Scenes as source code
[start]

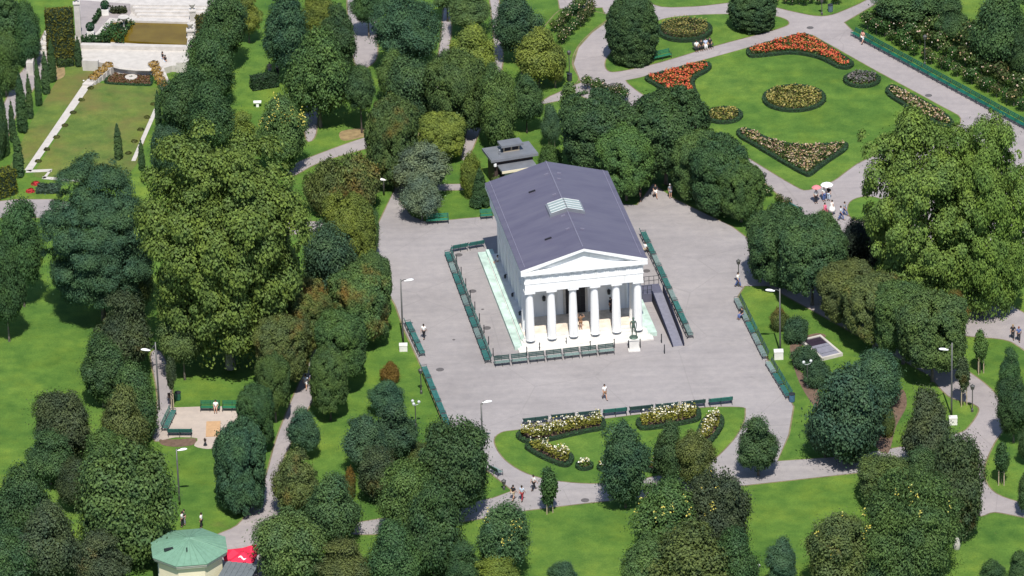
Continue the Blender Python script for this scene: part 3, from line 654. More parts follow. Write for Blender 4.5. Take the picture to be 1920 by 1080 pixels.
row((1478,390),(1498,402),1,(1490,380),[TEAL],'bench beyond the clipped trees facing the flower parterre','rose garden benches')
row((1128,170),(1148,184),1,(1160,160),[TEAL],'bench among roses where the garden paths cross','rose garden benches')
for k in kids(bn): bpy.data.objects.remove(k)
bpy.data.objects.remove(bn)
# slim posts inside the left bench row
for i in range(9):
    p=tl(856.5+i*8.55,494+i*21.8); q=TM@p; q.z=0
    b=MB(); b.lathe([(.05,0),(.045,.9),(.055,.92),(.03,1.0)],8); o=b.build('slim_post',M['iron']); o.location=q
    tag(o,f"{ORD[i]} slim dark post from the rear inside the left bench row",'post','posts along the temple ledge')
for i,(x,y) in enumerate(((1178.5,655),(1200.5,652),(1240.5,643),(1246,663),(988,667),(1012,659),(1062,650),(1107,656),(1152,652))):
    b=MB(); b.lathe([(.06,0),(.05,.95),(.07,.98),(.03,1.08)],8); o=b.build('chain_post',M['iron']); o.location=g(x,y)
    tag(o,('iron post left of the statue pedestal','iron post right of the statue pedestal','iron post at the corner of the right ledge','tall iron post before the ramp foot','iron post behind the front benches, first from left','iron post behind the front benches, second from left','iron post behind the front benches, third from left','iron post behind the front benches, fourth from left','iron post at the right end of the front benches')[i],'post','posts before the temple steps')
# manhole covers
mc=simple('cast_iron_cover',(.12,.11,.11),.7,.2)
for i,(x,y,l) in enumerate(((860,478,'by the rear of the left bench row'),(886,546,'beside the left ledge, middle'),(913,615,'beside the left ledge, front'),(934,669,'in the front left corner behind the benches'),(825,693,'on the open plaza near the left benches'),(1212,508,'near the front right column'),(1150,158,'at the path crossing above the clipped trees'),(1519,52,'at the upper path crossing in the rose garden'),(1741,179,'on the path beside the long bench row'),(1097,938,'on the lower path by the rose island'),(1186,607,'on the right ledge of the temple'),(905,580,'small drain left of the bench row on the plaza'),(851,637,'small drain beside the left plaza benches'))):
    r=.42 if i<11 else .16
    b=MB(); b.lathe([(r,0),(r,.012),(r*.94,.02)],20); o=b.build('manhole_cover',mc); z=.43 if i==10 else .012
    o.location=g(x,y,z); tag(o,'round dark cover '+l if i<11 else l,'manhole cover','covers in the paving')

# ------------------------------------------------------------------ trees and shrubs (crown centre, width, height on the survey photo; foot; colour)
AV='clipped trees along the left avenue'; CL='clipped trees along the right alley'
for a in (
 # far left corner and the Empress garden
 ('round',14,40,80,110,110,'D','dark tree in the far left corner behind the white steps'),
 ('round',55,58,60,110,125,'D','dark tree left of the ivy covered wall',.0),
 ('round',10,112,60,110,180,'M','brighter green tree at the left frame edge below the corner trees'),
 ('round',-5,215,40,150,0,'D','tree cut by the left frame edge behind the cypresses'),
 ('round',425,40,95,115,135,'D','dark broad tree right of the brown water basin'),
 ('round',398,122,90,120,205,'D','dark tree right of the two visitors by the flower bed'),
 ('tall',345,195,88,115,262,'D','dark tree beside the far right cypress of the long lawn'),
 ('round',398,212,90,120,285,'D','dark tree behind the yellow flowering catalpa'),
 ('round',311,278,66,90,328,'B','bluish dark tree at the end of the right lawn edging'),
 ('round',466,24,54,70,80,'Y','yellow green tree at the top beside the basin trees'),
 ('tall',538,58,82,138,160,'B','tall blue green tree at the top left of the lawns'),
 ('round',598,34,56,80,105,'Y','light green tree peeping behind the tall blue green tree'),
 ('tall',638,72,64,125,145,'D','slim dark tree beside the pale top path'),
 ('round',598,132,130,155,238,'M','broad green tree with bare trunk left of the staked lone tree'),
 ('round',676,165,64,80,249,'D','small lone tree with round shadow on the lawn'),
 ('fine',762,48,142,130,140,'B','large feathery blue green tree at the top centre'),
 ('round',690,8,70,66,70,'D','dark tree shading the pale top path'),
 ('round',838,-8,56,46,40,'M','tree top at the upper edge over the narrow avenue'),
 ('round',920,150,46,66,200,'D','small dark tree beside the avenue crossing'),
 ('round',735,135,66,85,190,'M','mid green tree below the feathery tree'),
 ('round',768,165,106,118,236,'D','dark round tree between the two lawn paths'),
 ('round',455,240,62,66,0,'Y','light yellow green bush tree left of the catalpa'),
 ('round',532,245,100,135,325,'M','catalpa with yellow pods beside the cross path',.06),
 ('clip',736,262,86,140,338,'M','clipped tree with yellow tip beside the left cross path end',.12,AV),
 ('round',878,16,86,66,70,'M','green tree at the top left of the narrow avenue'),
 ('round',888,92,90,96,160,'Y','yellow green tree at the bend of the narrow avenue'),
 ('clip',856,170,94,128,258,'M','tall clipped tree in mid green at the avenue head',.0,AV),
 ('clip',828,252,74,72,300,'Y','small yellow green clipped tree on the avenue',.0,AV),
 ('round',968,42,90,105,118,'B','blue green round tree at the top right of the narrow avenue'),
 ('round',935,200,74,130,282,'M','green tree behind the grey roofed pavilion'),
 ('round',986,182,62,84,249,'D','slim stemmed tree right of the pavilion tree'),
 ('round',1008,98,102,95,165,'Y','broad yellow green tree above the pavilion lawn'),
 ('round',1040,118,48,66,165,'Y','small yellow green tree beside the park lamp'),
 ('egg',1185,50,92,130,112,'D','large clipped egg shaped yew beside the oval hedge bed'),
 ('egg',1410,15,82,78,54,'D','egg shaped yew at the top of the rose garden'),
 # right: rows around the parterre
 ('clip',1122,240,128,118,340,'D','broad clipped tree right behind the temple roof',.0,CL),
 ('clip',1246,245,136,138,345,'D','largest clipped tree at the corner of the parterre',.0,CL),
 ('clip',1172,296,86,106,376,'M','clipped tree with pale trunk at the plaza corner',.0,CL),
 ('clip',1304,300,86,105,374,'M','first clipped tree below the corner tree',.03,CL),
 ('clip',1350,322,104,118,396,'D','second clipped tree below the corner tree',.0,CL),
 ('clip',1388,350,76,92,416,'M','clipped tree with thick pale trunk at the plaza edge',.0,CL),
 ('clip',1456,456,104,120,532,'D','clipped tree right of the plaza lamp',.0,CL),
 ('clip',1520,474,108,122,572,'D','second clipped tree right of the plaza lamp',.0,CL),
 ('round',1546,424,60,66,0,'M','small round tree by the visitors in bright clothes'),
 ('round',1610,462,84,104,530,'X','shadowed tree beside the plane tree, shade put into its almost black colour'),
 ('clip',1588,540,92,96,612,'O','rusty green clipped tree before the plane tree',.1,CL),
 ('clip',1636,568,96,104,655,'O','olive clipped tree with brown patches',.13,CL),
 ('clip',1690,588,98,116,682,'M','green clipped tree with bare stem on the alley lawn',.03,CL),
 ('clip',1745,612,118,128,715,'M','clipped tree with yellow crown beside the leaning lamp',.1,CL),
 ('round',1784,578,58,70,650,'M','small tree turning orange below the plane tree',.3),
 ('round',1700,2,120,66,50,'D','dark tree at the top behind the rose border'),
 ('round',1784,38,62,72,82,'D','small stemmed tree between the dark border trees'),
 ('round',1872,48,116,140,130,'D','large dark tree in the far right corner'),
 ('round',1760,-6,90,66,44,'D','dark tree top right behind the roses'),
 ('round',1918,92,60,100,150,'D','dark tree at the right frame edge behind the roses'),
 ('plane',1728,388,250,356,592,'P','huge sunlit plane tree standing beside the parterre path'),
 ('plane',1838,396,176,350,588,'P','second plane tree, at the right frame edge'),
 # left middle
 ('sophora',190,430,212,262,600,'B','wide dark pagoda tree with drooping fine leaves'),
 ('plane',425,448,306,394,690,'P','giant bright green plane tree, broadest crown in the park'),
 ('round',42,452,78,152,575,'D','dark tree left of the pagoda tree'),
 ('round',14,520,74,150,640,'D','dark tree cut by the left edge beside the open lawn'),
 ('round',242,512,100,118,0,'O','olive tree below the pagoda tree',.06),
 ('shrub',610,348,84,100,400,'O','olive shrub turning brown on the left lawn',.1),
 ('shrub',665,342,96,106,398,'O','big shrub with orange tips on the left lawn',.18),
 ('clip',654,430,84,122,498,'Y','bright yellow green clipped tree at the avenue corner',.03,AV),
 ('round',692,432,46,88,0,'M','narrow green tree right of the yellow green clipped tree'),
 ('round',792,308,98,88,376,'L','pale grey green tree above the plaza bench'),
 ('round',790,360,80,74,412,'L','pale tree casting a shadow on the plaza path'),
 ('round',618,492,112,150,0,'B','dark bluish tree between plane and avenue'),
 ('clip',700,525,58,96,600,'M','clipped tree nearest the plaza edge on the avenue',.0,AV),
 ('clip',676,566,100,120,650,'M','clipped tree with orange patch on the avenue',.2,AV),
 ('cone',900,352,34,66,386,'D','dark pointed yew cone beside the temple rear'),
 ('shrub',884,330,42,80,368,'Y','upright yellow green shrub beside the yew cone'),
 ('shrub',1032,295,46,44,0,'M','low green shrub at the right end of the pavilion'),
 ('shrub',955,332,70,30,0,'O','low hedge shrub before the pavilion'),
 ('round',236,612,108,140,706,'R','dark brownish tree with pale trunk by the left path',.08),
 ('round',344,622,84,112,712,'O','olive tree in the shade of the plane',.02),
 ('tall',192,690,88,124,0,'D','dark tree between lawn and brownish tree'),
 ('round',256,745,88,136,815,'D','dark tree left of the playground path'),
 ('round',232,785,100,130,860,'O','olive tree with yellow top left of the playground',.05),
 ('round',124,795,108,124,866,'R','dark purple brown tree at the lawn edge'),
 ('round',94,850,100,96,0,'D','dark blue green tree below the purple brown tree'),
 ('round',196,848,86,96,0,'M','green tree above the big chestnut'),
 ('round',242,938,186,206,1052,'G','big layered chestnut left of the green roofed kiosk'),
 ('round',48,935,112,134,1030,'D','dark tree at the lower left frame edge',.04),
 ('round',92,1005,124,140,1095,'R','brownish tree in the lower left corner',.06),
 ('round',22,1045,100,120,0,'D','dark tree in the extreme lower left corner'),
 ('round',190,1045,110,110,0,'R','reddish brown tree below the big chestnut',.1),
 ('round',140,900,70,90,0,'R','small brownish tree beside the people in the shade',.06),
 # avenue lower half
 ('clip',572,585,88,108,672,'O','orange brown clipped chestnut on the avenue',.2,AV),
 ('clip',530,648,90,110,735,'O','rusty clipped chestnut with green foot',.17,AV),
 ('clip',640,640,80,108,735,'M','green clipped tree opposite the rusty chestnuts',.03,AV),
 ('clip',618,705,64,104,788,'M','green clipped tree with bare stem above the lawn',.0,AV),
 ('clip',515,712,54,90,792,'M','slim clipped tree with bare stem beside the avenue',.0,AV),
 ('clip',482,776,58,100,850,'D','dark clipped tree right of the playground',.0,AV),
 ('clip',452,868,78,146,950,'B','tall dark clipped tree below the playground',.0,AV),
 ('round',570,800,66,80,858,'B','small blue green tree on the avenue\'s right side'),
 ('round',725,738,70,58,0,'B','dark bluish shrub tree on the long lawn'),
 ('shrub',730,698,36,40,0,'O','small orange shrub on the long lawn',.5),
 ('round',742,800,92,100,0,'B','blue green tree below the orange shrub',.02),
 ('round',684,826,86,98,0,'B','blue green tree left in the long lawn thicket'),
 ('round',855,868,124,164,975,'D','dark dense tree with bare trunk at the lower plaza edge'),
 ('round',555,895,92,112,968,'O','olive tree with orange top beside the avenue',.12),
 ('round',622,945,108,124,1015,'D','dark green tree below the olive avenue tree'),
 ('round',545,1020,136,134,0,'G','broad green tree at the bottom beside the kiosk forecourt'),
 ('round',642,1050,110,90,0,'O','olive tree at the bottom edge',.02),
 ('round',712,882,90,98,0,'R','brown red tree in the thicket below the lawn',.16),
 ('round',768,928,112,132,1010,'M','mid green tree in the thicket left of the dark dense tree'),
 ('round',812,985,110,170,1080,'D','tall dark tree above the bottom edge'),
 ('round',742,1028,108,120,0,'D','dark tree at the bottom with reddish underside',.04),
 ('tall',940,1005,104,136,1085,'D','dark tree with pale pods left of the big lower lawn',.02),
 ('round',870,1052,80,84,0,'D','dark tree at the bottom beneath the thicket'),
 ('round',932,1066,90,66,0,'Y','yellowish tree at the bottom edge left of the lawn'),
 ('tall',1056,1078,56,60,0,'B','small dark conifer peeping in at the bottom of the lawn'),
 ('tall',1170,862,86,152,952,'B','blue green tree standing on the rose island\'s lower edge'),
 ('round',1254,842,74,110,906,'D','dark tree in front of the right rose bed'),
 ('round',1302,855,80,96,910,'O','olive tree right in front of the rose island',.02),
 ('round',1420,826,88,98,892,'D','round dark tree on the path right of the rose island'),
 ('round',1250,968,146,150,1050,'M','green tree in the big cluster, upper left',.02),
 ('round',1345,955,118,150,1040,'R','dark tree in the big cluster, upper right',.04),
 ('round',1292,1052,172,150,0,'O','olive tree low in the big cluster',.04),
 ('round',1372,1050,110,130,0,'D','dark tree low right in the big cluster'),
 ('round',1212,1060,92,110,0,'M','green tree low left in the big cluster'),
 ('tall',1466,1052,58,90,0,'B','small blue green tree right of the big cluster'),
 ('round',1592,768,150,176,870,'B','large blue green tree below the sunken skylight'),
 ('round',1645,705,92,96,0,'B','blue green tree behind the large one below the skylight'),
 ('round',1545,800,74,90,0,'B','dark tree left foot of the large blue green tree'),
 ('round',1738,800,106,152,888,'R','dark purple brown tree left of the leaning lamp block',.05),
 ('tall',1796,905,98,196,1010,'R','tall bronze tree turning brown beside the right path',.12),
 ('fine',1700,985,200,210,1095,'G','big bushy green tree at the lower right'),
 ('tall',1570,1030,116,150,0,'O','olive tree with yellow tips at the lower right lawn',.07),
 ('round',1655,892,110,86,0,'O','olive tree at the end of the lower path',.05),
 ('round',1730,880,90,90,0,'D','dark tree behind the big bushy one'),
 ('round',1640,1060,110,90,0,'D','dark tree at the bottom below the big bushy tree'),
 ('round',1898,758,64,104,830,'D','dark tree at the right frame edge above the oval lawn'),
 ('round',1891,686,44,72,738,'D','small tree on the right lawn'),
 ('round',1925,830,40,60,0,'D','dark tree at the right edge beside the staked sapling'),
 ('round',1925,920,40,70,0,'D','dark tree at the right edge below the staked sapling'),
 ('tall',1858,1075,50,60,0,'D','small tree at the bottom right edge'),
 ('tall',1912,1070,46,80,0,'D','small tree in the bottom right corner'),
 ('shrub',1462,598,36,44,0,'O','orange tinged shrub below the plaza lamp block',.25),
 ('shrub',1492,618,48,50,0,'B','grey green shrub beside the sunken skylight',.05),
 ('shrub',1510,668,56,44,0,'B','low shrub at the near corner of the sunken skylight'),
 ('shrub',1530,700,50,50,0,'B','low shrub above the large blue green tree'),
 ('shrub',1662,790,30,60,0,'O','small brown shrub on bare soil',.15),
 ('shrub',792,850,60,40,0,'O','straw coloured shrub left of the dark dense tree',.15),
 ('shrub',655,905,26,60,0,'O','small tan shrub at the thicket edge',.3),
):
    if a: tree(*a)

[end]
[start]

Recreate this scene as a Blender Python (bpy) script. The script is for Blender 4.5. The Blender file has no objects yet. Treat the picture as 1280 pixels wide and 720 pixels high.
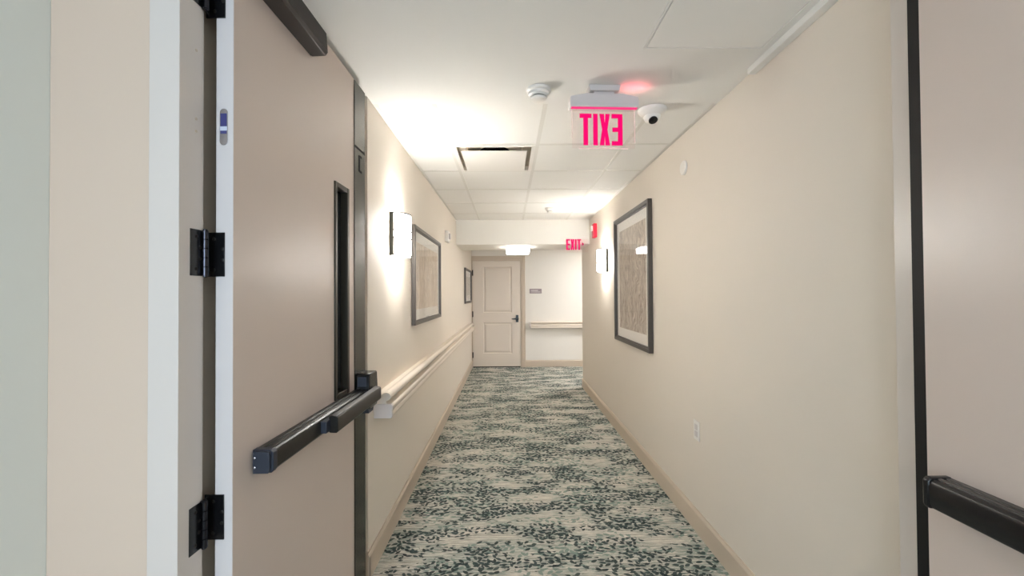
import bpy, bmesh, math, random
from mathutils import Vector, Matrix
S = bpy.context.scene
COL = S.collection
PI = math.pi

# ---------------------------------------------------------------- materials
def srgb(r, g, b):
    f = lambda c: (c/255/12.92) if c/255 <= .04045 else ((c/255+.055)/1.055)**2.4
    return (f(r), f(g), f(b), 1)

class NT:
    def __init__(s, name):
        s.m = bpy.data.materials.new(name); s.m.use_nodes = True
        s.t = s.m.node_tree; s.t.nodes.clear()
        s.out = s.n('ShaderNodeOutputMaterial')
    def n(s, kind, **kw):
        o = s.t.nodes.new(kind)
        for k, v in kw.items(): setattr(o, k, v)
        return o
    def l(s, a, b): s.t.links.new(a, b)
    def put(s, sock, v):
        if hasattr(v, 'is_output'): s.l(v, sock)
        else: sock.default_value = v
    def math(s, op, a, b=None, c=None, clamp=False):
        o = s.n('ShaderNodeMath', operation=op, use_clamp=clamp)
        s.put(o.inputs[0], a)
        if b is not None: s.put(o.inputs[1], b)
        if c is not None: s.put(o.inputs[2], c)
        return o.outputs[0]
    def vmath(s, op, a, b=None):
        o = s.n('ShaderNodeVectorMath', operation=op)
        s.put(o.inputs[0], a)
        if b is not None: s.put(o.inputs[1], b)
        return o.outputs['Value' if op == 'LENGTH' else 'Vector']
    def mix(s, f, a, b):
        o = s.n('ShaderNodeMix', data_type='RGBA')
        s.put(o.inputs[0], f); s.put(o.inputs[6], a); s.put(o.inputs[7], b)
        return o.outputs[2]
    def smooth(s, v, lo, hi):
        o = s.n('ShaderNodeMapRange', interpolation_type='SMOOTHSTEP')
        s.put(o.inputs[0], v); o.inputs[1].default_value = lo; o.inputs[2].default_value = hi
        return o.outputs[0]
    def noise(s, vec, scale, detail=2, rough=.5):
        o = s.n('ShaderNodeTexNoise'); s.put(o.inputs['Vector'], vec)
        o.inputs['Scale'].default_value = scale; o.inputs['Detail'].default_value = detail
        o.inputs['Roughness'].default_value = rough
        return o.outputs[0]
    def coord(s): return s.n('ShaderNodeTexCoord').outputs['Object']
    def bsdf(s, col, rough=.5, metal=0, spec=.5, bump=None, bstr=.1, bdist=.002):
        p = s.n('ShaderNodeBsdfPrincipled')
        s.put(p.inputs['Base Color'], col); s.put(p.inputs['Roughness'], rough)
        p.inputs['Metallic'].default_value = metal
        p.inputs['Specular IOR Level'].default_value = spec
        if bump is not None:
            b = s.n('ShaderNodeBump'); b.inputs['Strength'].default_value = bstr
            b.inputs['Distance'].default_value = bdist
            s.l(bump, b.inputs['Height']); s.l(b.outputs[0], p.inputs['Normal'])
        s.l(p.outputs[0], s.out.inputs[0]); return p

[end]

• **Exercise details**
Everything above from the line with "Recreate this scene" through the line with "return (f(r), f(g), f(b), 1)" should be retyped exactly, and nothing else; omit pictures.

• **Result of the task**
Recreate this scene as a Blender Python (bpy) script. The script is for Blender 4.5. The Blender file has no objects yet. Treat the picture as 1280 pixels wide and 720 pixels high.
import bpy, bmesh, math, random
from mathutils import Vector, Matrix
S = bpy.context.scene
COL = S.collection
PI = math.pi

# ---------------------------------------------------------------- materials
def srgb(r, g, b):
    f = lambda c: (c/255/12.92) if c/255 <= .04045 else ((c/255+.055)/1.055)**2.4
    return (f(r), f(g), f(b), 1)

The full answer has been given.